Each line should be copied exactly.

BEGIN SUPPLIED MATERIAL

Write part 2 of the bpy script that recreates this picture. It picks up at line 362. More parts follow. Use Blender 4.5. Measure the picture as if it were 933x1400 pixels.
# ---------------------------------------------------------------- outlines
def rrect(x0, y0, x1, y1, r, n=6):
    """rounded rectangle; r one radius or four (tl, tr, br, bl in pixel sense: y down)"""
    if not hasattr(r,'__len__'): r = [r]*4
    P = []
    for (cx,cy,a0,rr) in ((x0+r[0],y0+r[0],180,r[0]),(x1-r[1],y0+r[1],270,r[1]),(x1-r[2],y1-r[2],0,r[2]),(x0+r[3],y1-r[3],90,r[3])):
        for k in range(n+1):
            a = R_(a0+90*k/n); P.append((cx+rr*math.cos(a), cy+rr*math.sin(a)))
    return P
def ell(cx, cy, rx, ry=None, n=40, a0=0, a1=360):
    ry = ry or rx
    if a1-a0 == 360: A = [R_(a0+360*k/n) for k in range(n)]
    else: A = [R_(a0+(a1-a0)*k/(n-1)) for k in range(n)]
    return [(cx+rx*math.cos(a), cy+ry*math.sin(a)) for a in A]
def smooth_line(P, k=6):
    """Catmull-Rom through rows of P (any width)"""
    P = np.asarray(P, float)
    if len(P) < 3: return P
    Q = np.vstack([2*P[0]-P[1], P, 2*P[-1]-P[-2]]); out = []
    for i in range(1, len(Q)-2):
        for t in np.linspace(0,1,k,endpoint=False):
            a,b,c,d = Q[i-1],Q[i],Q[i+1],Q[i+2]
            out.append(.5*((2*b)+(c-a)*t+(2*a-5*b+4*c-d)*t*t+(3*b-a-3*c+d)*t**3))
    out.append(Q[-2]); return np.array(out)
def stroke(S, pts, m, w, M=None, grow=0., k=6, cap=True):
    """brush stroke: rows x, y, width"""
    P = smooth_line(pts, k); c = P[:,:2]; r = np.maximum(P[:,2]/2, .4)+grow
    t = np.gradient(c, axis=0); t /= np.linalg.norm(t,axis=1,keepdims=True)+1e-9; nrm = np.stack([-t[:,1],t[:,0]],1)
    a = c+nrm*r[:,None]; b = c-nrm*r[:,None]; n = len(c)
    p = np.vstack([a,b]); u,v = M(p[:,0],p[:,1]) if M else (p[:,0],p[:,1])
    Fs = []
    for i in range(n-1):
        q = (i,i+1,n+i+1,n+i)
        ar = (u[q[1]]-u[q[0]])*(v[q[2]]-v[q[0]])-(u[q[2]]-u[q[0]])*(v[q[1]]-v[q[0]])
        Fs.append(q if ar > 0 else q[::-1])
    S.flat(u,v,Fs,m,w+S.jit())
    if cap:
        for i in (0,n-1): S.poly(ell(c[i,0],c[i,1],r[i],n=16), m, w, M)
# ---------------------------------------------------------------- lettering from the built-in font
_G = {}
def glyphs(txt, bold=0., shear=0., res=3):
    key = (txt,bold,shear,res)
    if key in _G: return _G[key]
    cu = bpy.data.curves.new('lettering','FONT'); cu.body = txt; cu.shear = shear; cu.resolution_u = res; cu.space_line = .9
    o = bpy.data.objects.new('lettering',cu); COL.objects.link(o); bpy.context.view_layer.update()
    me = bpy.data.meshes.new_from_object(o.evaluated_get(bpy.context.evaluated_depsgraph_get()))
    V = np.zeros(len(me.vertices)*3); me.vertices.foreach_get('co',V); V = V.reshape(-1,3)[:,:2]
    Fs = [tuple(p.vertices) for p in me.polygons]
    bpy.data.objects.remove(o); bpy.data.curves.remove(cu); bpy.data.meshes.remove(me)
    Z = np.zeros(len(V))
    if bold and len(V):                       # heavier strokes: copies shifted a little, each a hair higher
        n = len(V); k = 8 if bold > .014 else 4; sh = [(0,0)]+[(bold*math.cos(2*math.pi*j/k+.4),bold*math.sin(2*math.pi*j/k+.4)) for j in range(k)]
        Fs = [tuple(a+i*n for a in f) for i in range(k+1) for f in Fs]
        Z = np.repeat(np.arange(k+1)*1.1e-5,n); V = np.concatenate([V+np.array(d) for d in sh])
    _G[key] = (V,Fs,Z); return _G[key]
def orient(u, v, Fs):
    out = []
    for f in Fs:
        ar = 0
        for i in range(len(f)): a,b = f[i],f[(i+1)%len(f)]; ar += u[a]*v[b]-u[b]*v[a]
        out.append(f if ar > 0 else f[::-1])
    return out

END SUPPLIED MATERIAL

→ OUTPUT FOR THIS TASK
Write part 2 of the bpy script that recreates this picture. It picks up at line 362. More parts follow. Use Blender 4.5. Measure the picture as if it were 933x1400 pixels.
# ---------------------------------------------------------------- outlines
def rrect(x0, y0, x1, y1, r, n=6):
    """rounded rectangle; r one radius or four (tl, tr, br, bl in pixel sense: y down)"""
    if not hasattr(r,'__len__'): r = [r]*4
    P = []
    for (cx,cy,a0,rr) in ((x0+r[0],y0+r[0],180,r[0]),(x1-r[1],y0+r[1],270,r[1]),(x1-r[2],y1-r[2],0,r[2]),(x0+r[3],y1-r[3],90,r[3])):
        for k in range(n+1):
            a = R_(a0+90*k/n); P.append((cx+rr*math.cos(a), cy+rr*math.sin(a)))
    return P
def ell(cx, cy, rx, ry=None, n=40, a0=0, a1=360):
    ry = ry or rx
    if a1-a0 == 360: A = [R_(a0+360*k/n) for k in range(n)]
    else: A = [R_(a0+(a1-a0)*k/(n-1)) for k in range(n)]
    return [(cx+rx*math.cos(a), cy+ry*math.sin(a)) for a in A]
def smooth_line(P, k=6):
    """Catmull-Rom through rows of P (any width)"""
    P = np.asarray(P, float)
    if len(P) < 3: return P
    Q = np.vstack([2*P[0]-P[1], P, 2*P[-1]-P[-2]]); out = []
    for i in range(1, len(Q)-2):
        for t in np.linspace(0,1,k,endpoint=False):
            a,b,c,d = Q[i-1],Q[i],Q[i+1],Q[i+2]
            out.append(.5*((2*b)+(c-a)*t+(2*a-5*b+4*c-d)*t*t+(3*b-a-3*c+d)*t**3))
    out.append(Q[-2]); return np.array(out)
def stroke(S, pts, m, w, M=None, grow=0., k=6, cap=True):
    """brush stroke: rows x, y, width"""
    P = smooth_line(pts, k); c = P[:,:2]; r = np.maximum(P[:,2]/2, .4)+grow
    t = np.gradient(c, axis=0); t /= np.linalg.norm(t,axis=1,keepdims=True)+1e-9; nrm = np.stack([-t[:,1],t[:,0]],1)
    a = c+nrm*r[:,None]; b = c-nrm*r[:,None]; n = len(c)
    p = np.vstack([a,b]); u,v = M(p[:,0],p[:,1]) if M else (p[:,0],p[:,1])
    Fs = []
    for i in range(n-1):
        q = (i,i+1,n+i+1,n+i)
        ar = (u[q[1]]-u[q[0]])*(v[q[2]]-v[q[0]])-(u[q[2]]-u[q[0]])*(v[q[1]]-v[q[0]])
        Fs.append(q if ar > 0 else q[::-1])
    S.flat(u,v,Fs,m,w+S.jit())
    if cap:
        for i in (0,n-1): S.poly(ell(c[i,0],c[i,1],r[i],n=16), m, w, M)
# ---------------------------------------------------------------- lettering from the built-in font
_G = {}
def glyphs(txt, bold=0., shear=0., res=3):
    key = (txt,bold,shear,res)
    if key in _G: return _G[key]
    cu = bpy.data.curves.new('lettering','FONT'); cu.body = txt; cu.shear = shear; cu.resolution_u = res; cu.space_line = .9
    o = bpy.data.objects.new('lettering',cu); COL.objects.link(o); bpy.context.view_layer.update()
    me = bpy.data.meshes.new_from_object(o.evaluated_get(bpy.context.evaluated_depsgraph_get()))
    V = np.zeros(len(me.vertices)*3); me.vertices.foreach_get('co',V); V = V.reshape(-1,3)[:,:2]
    Fs = [tuple(p.vertices) for p in me.polygons]
    bpy.data.objects.remove(o); bpy.data.curves.remove(cu); bpy.data.meshes.remove(me)
    Z = np.zeros(len(V))
    if bold and len(V):                       # heavier strokes: copies shifted a little, each a hair higher
        n = len(V); k = 8 if bold > .014 else 4; sh = [(0,0)]+[(bold*math.cos(2*math.pi*j/k+.4),bold*math.sin(2*math.pi*j/k+.4)) for j in range(k)]
        Fs = [tuple(a+i*n for a in f) for i in range(k+1) for f in Fs]
        Z = np.repeat(np.arange(k+1)*1.1e-5,n); V = np.concatenate([V+np.array(d) for d in sh])
    _G[key] = (V,Fs,Z); return _G[key]
def orient(u, v, Fs):
    out = []
    for f in Fs:
        ar = 0
        for i in range(len(f)): a,b = f[i],f[(i+1)%len(f)]; ar += u[a]*v[b]-u[b]*v[a]
        out.append(f if ar > 0 else f[::-1])
    return out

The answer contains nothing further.